Rule of engagement - General meeting
The general meeting refers to a meeting where the Associated Partner and Bioregion Institute discuss potential projects or how the institute and the Associated Partner can work together. In this meeting, expectations should be clearly communicated to both parties.

Rule of engagement - Project related
If you come to Bioregion Institute to collaborate on a project the Associated Partner must be upfront and state all other parties included. The list of parties included is not limited to current parties but also parties that will be approached or have been approached.

Within the first meeting the customer shall disclose all relevant information about the project. Including, but not limited to, prototypes, previous research, and viability of the product.

If a similar or competing product is being produced it should be stated by the Associated Partner.

The end result and any other information should be clearly communicated.

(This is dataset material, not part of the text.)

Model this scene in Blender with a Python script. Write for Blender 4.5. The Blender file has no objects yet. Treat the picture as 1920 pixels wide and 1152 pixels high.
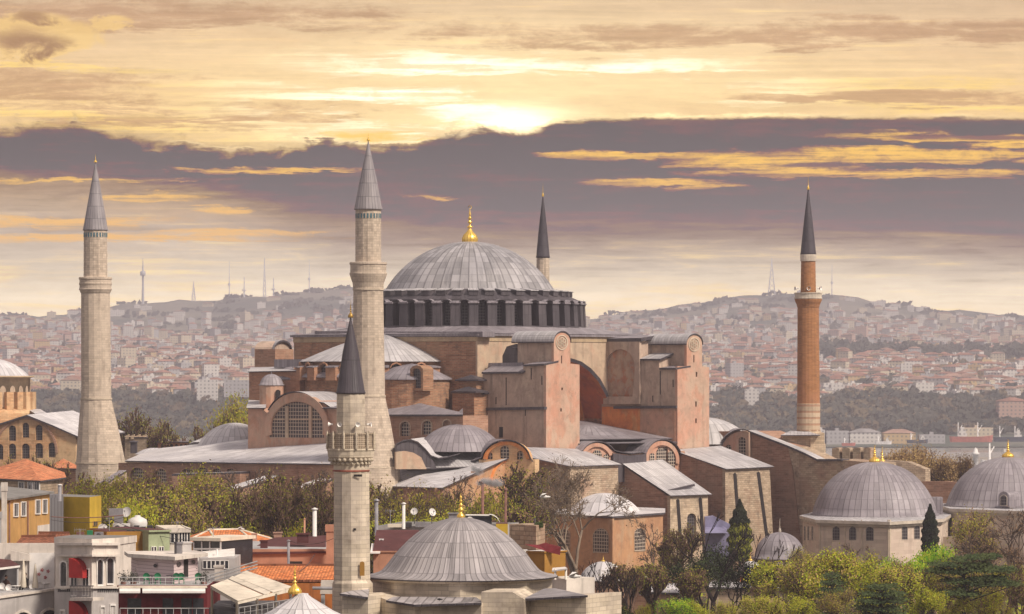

Moreover, expectations should be clearly discussed and communicated.

If Bioregion Institute decides to enter into the project a contract will be signed for the specific project indicating:

  • Ownership of the product

  • Ownership of the knowledge created (IP)

  • The intention is to create a spin-off (unless otherwise decided before the commencement of the project)

  • All parties involved are responsible for writing finance applications if applicable.

  • Any changes to the project must first be discussed by both parties

Either party may terminate the contract at any time in case of disrespect of the agreement. This encompasses non-payments or delivery of ordered services. For the cancellation to be valid, proof of a valid reason for withdrawal must be provided.